One-tailed asymptotic inferences for the difference of proportions: Analysis of 97 methods of inference

Two-tailed asymptotic inferences for the difference d = p(2) - p(1) with independent proportions have been widely studied in the literature. Nevertheless, the case of one tail has received less attention, despite its great practical importance (superiority studies and noninferiority studies). This paper assesses 97 methods to make these inferences (test and confidence intervals [CIs]), although it also alludes to many others.

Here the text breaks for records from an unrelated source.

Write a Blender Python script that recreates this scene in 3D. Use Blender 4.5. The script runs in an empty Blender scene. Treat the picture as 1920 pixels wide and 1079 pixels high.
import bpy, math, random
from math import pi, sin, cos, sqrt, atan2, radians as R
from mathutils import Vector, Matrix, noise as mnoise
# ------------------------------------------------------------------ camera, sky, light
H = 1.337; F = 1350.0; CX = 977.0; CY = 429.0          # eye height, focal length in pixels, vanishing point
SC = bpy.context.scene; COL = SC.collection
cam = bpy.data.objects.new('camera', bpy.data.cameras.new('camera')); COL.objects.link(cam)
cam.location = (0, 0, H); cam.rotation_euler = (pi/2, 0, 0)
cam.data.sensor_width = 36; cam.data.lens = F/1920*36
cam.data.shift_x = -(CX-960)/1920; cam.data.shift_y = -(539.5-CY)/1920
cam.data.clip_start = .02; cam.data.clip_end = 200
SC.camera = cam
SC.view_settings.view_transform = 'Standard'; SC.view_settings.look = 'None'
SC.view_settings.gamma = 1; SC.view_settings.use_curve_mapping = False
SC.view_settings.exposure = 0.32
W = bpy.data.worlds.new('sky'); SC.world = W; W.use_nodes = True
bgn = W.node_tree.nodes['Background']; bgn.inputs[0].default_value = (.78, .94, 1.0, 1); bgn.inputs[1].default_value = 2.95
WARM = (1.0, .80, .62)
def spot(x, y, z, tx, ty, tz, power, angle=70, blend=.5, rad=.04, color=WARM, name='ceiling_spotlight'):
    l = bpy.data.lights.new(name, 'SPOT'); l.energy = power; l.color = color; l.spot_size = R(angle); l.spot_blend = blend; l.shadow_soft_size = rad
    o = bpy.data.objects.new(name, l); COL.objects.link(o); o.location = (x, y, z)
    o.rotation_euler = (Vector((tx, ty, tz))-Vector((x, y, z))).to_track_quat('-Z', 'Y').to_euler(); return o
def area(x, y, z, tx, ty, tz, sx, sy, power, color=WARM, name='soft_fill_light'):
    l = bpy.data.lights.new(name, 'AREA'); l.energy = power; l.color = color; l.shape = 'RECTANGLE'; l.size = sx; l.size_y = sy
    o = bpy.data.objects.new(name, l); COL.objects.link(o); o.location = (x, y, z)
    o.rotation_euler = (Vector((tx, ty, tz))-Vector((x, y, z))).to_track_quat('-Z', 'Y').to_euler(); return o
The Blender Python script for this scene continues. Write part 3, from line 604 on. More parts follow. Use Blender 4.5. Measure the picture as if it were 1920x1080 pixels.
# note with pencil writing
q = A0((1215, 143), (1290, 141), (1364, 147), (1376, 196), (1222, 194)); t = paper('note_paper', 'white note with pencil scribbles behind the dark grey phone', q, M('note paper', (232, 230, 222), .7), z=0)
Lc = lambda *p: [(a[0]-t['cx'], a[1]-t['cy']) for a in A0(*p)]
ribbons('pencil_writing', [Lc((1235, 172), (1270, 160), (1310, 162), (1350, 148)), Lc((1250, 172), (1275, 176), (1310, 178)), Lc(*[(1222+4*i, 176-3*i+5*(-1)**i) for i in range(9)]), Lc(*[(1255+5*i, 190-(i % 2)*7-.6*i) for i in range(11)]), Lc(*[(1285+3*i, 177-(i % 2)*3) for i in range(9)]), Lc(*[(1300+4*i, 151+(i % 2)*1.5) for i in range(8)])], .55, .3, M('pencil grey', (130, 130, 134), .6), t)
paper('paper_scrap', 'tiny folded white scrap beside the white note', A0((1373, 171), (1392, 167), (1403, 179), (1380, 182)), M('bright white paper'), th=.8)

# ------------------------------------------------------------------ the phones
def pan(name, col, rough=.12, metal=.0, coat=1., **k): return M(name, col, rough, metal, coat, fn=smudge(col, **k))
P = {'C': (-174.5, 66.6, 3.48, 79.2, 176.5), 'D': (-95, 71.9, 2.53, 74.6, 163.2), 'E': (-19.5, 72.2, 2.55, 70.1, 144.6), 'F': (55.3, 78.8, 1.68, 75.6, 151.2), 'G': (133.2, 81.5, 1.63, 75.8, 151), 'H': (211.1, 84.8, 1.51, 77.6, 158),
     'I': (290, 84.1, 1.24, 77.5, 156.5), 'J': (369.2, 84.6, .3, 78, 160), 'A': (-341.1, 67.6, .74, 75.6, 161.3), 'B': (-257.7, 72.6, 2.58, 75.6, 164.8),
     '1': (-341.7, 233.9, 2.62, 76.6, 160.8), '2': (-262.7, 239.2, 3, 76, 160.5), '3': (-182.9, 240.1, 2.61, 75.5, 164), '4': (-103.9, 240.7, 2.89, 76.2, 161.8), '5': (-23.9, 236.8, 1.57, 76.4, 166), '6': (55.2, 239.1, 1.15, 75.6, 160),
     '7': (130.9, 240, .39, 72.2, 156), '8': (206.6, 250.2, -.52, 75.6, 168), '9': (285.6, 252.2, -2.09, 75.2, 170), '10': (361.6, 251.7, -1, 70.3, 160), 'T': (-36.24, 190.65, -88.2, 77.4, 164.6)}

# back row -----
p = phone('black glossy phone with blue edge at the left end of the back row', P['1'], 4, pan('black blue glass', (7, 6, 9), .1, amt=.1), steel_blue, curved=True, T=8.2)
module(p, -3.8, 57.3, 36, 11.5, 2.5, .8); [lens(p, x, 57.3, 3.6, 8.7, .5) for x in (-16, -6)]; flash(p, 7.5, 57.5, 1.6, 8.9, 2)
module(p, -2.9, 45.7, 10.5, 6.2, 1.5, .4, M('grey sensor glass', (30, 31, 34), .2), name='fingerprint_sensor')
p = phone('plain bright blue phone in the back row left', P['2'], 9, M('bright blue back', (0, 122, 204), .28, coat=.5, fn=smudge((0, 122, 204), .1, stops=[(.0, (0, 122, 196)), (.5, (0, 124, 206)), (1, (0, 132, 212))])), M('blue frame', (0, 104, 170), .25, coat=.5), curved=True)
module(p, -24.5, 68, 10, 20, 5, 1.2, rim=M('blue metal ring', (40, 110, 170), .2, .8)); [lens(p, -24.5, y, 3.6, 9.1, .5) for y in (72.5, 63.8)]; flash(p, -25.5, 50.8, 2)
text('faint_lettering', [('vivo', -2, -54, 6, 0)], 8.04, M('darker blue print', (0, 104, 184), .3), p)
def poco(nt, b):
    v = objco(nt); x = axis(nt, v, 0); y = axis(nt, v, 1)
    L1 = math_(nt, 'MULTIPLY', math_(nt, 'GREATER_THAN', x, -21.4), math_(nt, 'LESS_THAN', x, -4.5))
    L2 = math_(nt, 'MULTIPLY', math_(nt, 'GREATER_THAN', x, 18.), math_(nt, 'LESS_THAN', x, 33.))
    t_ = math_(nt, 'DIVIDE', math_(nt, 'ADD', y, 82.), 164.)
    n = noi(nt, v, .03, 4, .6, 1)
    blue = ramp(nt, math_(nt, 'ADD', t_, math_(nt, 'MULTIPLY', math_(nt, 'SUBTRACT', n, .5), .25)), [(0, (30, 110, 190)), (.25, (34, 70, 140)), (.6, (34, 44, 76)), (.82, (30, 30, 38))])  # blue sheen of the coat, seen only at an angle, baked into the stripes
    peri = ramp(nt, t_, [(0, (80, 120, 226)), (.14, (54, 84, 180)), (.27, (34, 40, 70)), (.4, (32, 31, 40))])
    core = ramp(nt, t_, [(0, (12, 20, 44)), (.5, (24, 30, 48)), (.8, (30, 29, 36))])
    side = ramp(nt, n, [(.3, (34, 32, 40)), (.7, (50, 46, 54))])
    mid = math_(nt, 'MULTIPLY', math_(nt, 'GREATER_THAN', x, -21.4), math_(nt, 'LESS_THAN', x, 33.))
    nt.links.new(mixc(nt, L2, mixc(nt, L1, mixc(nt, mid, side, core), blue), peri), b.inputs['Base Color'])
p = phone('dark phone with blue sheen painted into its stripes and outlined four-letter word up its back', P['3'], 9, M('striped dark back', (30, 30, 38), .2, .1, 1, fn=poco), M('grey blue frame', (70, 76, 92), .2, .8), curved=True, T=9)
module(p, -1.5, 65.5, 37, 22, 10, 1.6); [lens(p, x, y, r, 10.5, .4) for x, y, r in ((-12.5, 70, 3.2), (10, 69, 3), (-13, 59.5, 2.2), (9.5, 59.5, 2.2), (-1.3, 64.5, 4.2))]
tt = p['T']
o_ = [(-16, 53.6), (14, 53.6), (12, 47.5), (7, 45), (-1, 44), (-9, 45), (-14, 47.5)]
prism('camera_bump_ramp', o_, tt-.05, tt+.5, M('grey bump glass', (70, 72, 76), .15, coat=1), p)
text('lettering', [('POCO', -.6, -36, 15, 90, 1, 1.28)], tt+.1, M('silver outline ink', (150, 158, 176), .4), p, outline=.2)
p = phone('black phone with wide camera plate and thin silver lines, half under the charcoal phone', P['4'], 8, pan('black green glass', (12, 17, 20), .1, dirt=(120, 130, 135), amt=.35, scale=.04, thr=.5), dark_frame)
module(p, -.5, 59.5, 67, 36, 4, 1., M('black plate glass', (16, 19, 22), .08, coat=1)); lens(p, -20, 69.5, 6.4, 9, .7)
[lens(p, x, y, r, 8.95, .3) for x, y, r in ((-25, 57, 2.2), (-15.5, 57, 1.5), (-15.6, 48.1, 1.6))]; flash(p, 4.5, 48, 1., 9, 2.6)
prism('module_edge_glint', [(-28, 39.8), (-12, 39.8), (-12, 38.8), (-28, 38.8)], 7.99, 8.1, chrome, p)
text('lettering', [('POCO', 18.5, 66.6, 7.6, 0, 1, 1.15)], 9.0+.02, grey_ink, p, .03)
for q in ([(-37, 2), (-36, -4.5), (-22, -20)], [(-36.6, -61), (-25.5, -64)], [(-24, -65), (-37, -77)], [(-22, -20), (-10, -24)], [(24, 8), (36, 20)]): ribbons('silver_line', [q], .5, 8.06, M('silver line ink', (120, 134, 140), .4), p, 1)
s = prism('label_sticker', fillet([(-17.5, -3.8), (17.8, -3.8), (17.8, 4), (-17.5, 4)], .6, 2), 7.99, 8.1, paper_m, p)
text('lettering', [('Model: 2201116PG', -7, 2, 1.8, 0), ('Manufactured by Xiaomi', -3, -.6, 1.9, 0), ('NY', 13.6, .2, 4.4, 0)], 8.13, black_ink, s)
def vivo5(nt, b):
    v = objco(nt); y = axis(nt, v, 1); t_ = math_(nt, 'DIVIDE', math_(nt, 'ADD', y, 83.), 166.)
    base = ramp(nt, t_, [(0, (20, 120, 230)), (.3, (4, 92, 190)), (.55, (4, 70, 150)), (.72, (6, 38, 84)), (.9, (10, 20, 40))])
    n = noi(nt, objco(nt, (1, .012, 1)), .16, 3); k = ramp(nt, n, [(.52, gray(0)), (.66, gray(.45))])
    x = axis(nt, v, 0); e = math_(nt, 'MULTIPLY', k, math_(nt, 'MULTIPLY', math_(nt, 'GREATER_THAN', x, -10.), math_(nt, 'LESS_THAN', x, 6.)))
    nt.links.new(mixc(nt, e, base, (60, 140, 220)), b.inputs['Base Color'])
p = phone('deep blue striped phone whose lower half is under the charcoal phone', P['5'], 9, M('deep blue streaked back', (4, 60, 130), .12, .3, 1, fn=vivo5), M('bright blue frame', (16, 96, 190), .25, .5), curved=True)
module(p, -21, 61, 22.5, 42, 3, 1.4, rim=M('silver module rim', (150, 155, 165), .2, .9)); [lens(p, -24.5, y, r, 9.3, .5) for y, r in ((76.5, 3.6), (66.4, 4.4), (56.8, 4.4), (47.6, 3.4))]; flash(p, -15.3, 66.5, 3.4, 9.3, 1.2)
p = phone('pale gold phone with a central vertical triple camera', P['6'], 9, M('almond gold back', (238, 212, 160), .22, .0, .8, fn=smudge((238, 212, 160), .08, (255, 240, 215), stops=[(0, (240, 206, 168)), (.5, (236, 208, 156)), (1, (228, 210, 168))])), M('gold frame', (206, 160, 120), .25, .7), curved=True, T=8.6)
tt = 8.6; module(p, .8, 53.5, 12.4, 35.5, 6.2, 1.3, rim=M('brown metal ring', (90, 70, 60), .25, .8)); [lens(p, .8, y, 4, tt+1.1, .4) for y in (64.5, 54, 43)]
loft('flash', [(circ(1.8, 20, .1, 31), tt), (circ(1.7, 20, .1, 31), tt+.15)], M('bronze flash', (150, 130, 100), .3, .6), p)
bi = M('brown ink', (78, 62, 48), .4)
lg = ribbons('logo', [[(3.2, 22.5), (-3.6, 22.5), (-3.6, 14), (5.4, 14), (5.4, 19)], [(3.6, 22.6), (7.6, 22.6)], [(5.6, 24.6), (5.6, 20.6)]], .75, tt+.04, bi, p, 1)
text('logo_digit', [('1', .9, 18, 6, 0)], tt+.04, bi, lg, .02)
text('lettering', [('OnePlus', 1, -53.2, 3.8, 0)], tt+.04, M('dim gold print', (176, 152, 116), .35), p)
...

The conclusions obtained are (1) the optimal method in general (and particularly for errors alpha = 1% and 5%) is based on arcsine transformation, with the maximum likelihood estimator restricted to the null hypothesis and increasing the successes and failures by 3/8; (2) the optimal method for alpha = 10% is a modification of the classic model of Peskun; (3) a more simple and acceptable option for large sample sizes and values of d not near to +/- 1 is the classic method of Peskun; and (4) in the particular case of the superiority and inferiority tests, the optimal method is the classic Wald method (with continuity correction) when the successes and failures are increased by one. We additionally select the optimal methods to make compatible the conclusions of the homogeneity test and the CI for d, both for one tail and for two (methods which are related to arcsine transformation and the Wald method).